Pittsburgh Penguins Beat Washington Capitals, 4-3 in Overtime, in Game 5

The Capitals lose control of home ice in the Eastern Conference semifinals when Pittsburgh's Evgeni Malkin scores at the tail end of an overtime power play, giving the Penguins a 3-2 series advantage to push Washington to the brink of elimination.
By Tarik El-Bashir
Washington Post Staff Writer
Sunday, May 10, 2009

Three times since 1992, the Washington Capitals have been eliminated by the Pittsburgh Penguins after taking a two-game lead in a playoff series.

After a bad-break goal in overtime in Game 5 last night, they're on the verge of suffering another heartbreaking collapse.

Washington was seconds away from killing off a penalty when defenseman Tom Poti stretched out in a desperate attempt to break up a crossing pass by Evgeni Malkin. But instead of steering the puck out of trouble, he inadvertently poked it into his own net to send the Capitals to a 4-3 loss at Verizon Center, their third straight defeat in these Eastern Conference semifinals.

Less than a week ago, Alex Ovechkin and his teammates owned a 2-0 lead in the series. Now they're headed back to Pittsburgh down 3-2 and facing elimination. Game 6 is tomorrow night at Mellon Arena.

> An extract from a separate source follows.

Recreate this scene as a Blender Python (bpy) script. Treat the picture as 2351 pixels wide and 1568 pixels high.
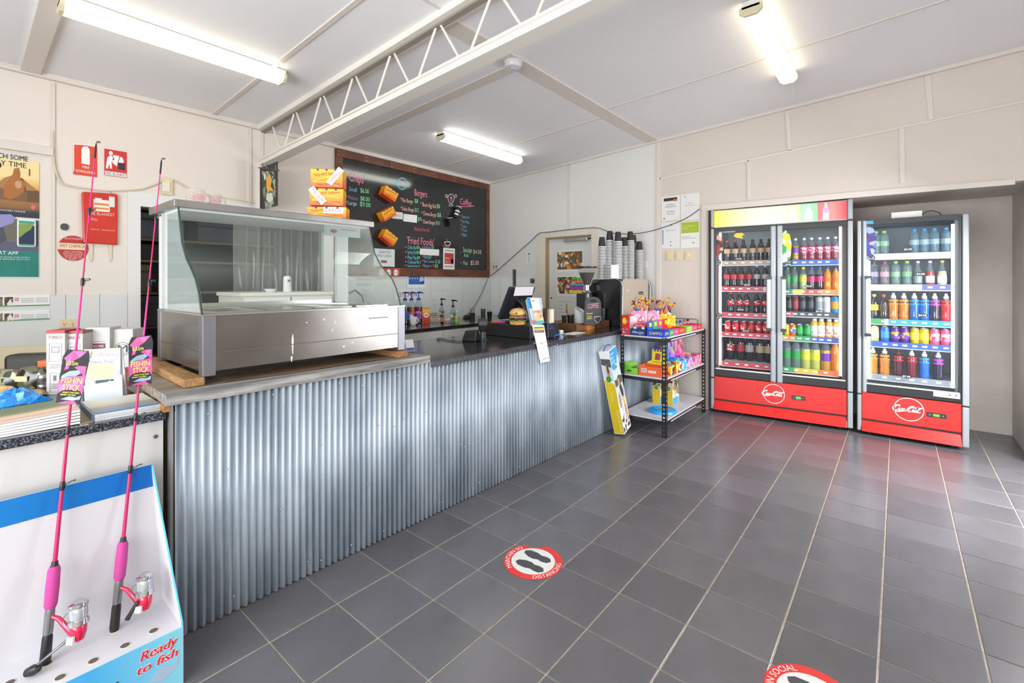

"You just have to think of it as one game," Capitals Coach Bruce Boudreau said. "Both of their overtime goals have been scored by our guys."

Ovechkin scored two goals, including one in the final minutes of regulation, and added an assist in the Capitals' best team performance of the postseason. But the reigning MVP never had much of a chance to supply any heroics in overtime, taking only one shift before Malkin's power-play goal.

The Capitals have lost their past seven playoff games that have gone to overtime; the Penguins have won eight of their past nine playoff games that were decided in extra time.

Milan Jurcina was whistled for tripping at 1 minute 29 seconds of the extra session, and with one second remaining on the penalty, Poti made the split-second decision to go down in an attempt to break up a two-on-one. Malkin was looking to dish the puck to Sidney Crosby when Poti stretched out prone, sliding back toward the Washington net. The puck hit his stick and slipped past Simeon Varlamov at 3:28. Poti lay face-first on the ice as the Penguins celebrated behind the goal.

"I tried to go down to take away the pass and his angle coming to the net," Poti said. "He tried to make the pass, and I think it hit my glove or my stick. It was just a lucky bounce, an unfortunate bounce."

Malkin's goal gave the Penguins their second win in overtime in this series and probably has longtime fans of the Capitals wondering if their team is in fact cursed when it comes to Pittsburgh and the playoffs. In Game 3, a shot by Penguins defenseman Kris Letang deflected off of Shaone Morrisonn before eluding Varlamov.

As deflating as the defeat was, several Capitals said they're confident they can extend the series to a seventh game, pointing to their first-round victory over the New York Rangers, a series in which they rallied from 2-0 and 3-1 holes.

"We certainly have experience in this situation," David Steckel said. "All hope is not lost. Nobody on this team wants it to end."